Saturday, April 28, 2007

An Inconvenient Truth

I finally got round to watching An Inconvenient Truth last night. It's everything it's cracked up to be. If I say it's a 90-minute long lecture you won't want to watch it, but oh boy, I wish lectures were like this when I was at college, with shorts made by the Futurama team, jokes that are genuinely funny (unlike the jokes my lecturers made, and I'm afraid probably the jokes I make in my own lectures) and gripping movie clips.

I love the way Gore argues that acknowledging and acting on the reality of man-made climate change is not a political issue, it is a moral imperative. And I love the way his message is one of hope. At the end of the movie is a fabulous sequence - he has just convinced his audience (if they had any doubt before) of the reality and the seriousness of the problems we face. Then he lists all the amazing achievements of humanity - we fixed the hole in the ozone layer, we defeated fascism, we brought down communism, we ended the cold war, we put men on the moon, all by international co-operation. Illustrated with a montage of newsreel clips and probably accompanied by stirring music (I wasn't concentrating on the music), it makes you feel gosh darned proud to be human. Really. And then he mentions that we already have all the technology needed to solve climate change too. The only thing lacking is the political will to do so. The credits roll, listing a score of ways you can help - all simple like writing to your MP, changing your lightbulbs, or encouraging others to watch the movie.

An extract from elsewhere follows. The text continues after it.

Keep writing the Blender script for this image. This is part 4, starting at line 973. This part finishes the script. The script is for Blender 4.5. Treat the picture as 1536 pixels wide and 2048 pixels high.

I encourage you to watch the movie, especially if you still have any lingering doubt about whether man made climate change is real or not. It doesn't beat you around the head with stuff you've heard already. There was much in it that was new to me, and I consider myself fairly well-informed about this topic. It genuinely takes on the concerns of the sceptics and answers them. It's also entertaining. And it's on Sky Box Office (the pay-per-view section of Sky) at the moment, or you can search for cinemas showing it.

2 comments:

Anonymous said...

"we fixed the hole in the ozone layer"

Did we? That's news to me.

Melanie Rimmer said...

A bit simplistic perhaps. It would be more accurate to say it's not fixed yet but we've stopped doing the things that were causing it, and it should be completely fixed in about 50-60 years. Look at http://news.bbc.co.uk/1/hi/magazine/6449059.stm
for a little bit more detail, or http://www.atm.ch.cam.ac.uk/tour/index.html
for everything you ever wanted to know about the hole in the ozome layer.